At Cappies: Three One-Acts Comprise 'Playz!'

Cappie Review

Theatre is a magical thing, the act of transforming energy, hard work and lines on paper into a living, breathing performance. Not many people get to experience the thrill of being in a production and the Cappies National Theater troupe set out to give everyone a peek behind the scenes in three short plays about theatre: "God" by Woody Allen, "Competition Piece" by John Wells and "A Curtain Call to Arms" by Matt Casarino.

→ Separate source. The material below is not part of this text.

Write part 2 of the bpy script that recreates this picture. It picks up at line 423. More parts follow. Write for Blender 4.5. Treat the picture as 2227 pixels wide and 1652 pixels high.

"God" explores metaphysical ideology in the musings of an ancient Greek actor and a writer determined to find a suitable ending for their play before the Athenian Drama Festival. But when the pair realizes they too are actors, both just puppets of Woody Allen, they try to break free of their scripted destiny. Their plan goes well until a scantily clad bombshell from Brooklyn shows up onstage and it's chaos from there. "God" also utilizes a traditional Greek chorus to quite humorous effect when they sing some very untraditional things. As usual, the standout performer is Branson Reese. Superb comic timing and a razor-sharp wit always distinguish Reese from the rest, and his performance in "God" makes no exception. As the bumbling slave Diabetes, he brings humor and light to a sometimes-slow script. Also notable was J.J. Nolan as a startlingly authentic Blanche DuBois from "A Streetcar Named Desire"; whose random appearance is a perfect example of the eccentric sense of humor of Mr. Allen employs in "God."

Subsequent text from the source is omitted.